I was talking with an old friend the other day, author G.W. Thomas, and we were talking about heroes.
The topic came up because he had just seen the most recent Marvel blockbuster movie, Thor: The Dark World. His problem was with the muscle-bound, simplistic nature of Thor’s character.
The conversation got me thinking about heroes and what characteristics are expected of a hero from generation to generation. The heroes of the early part of the last century, for instance, in the era of the pulp magazines, do not have the attributes that we expect of a hero today. The earnest and stalwart do-gooder of the 30s and 40s would be laughable today. A hero who hit all the right notes, who believed wholeheartedly in God and Country, had no doubt about the rightness of his quest—no self doubt whatsoever—would not play in today’s entertainment market. A hero like that would be laughed out of theaters, unless he were played for laughs à la the 1960s Batman. One could not earnestly portray a hero like that unless he were a comic foil or he turned out to be some sort of fraud.
Of course, there are exceptions, one being Captain America.
Captain America: The First Avenger, the big-screen adaptation of Stan Lee and Jack Kirby’s creation, is exactly that old model of hero; earnest, stalwart, and true. We accept that kind of hero (ably portrayed by Chris Evans) because most of the film is set in that era. We further accept him in Marvel’s The Avengers because he is depicted as a “man-out-of-time.” He is the stranger in a strange land of the 21st century. His most obvious foil is Tony Stark (played by Robert Downey Jr.), who is arguably one of the most flawed heroes in Marvel’s pantheon.

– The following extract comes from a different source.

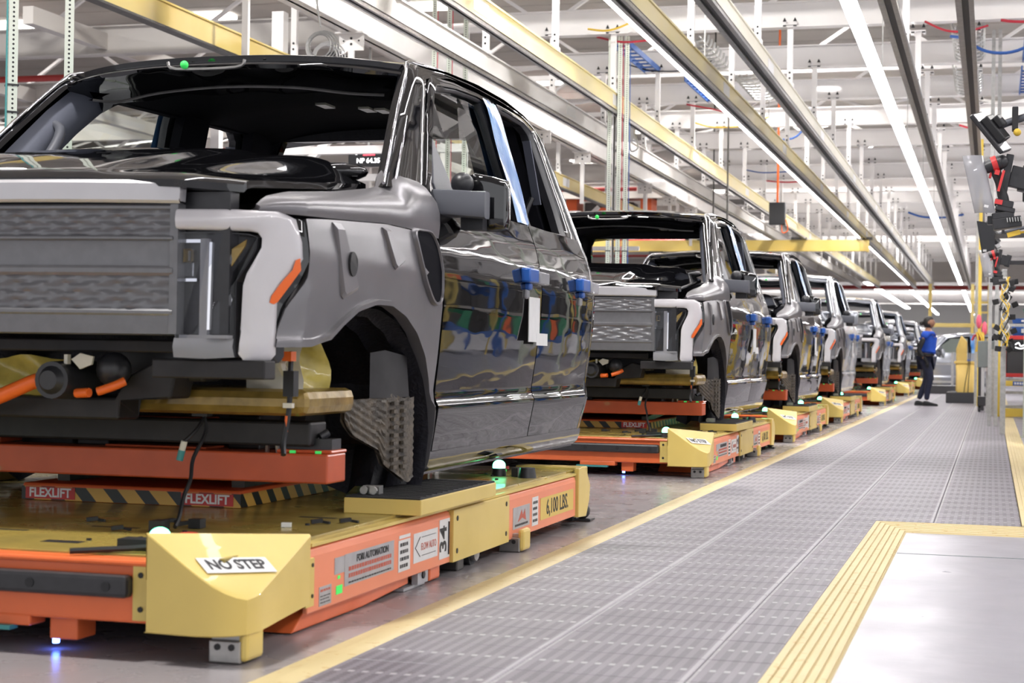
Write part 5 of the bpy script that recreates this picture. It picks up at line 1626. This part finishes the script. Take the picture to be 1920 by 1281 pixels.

Indeed it was the Marvel oeuvre itself that created the flawed hero, the hero with self-doubt. Marvel’s heroes were a contrast to all other comics’ heroes—straightforward and stalwart heroes like Superman and Batman—precisely because of the times in which they were introduced. The world in which the Marvel heroes were rolling out was in a time of change and even crisis. They came out of a time of self doubt and muddied moral waters. They are closer to our modern day expectations of heroes than those from the 30s and 40s.
Even today, though, none of these heroes can be translated to the 21st century screen without some modification. Audiences today expect their heroes to have moral ambiguities. They cannot relate to a hero who feels he is right and has little to no self doubt. In real life, people like that are not considered heroic. Indeed, public figures who represent themselves as morally unambiguous are usually suspect, if not of outright fraudulence then certainly of mental instability.
It is (or was, prior to the post-modern sensibility) expected of a hero in a story to have at least one “fatal flaw” that prevents him from accomplishing his goal. As a modern story unfolds, the character arc cannot be complete until the hero recognizes and overcomes that fatal flaw and succeeds—or doesn’t, and fails, although few modern movies choose that option. The older hero without that “fatal flaw” is no longer welcome in today’s storytelling landscape, at least not as a hero to be taken seriously.
Even the most decent of “decent guys” (and I include women in that description, despite using the appellation “guys”) are not going to be believable as characters without at least a few warts. The straightforward and stalwart man or woman who has a fully working moral compass and an unwavering set of principles may be welcome in our neighborhoods or our workplaces or in our families, but is not very interesting as a character in literature.
Case in point: with the recent Thor movie (which, admittedly, I have not yet seen) the most commonly heard criticism—sometimes reported with little or no criticism at all—is that the film’s antagonist, Loki (as played by British actor Tom Hiddleston), is far more interesting than the film’s hero, Thor himself.
This is not a new observation, of course. In Milton’s Paradise Lost, the character of Satan is far more compelling than the characterization of God. As religious figures, God is good and Satan is evil, but as literary characters, God is a boring prig and Satan, a tragic hero.
Oddly enough, one of the heroes from a bygone era who is still a viable hero today is Arthur Conan Doyle’s Sherlock Holmes. Holmes, as depicted in Doyle’s novels and short stories, is a hero with many flaws: arrogance, self involvement, drug addiction, and others. Indeed, it is only Watson who fulfills the role of the stalwart (he is often described as Holmes’ “stalwart companion”). The fact that Holmes is as popular today as he was when he was first introduced in the late Victorian era (as evidenced by the considerable fan base surrounding Benedict Cumberbatch’s interpretation of the character in the BBC’s Sherlock and Johnny Lee Miller’s turn in CBS’s Elementary) makes the case that Holmes, more than any other hero from his time or after, is a hero who is timeless.
For the most part, however, different eras have different heroes. What was heroic to our grandfathers seem silly and outdated to us today. The heroes that our grandchildren will admire will likely be just as alien and, perhaps, even morally repugnant to us. The only thing that is certain is that people, no matter when they lived or will live, from the distant past to the far flung future, will always have a need for heroes. Be they stalwart, true, and straightforward, or flawed and morally muddied, each time will have the heroes that they need.